I am struggling with an equivalence of categories.
Let $\mathbf{Mon}$ be the category of monoids, and let $\mathbf{Cat}$ be the category whose objects are all categories with exactly one object. The morphisms from object $A$ to $B$ in $\mathbf{Cat}$ are all functors from $A$ to $B.$ I want to show that $\mathbf{Mon}$ and $\mathbf{Cat}$ are equivalent categories. Please help. Thanks in advance.

Answer 1

A monoid $(M,*,1)$ can be seen as a category with only one object $\bullet$, the same way a group is a groupoid with a single object.

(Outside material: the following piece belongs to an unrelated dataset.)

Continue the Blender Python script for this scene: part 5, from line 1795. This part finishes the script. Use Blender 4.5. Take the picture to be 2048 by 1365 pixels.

The composition of morphisms corresponds to the multiplication $"*"$ of elements and the rule $f\circ(g∘h)=(f∘g)∘h$ means that multiplication is associative, while the single identity arrow $1_\bullet$ is the unit of $*$ since $1∘f=f∘1=f$ for any $f\in M$.

A functor $F:M\to N$ between two categories with a single object is uniquely determined by its arrow function, and since there is only one hom-set, any function is allowed, as long as it respect the composition of arrows and the identity, i.e. $F(1_∙)=1_∙$ and $F(g∘f)=F(g)∘F(f)$. But these are just the properties that we require from a homomorphism between monoids. Hence, a functor between two monoids, considered as categories with a single object, is basically the same as a homomorphism, and vice versa.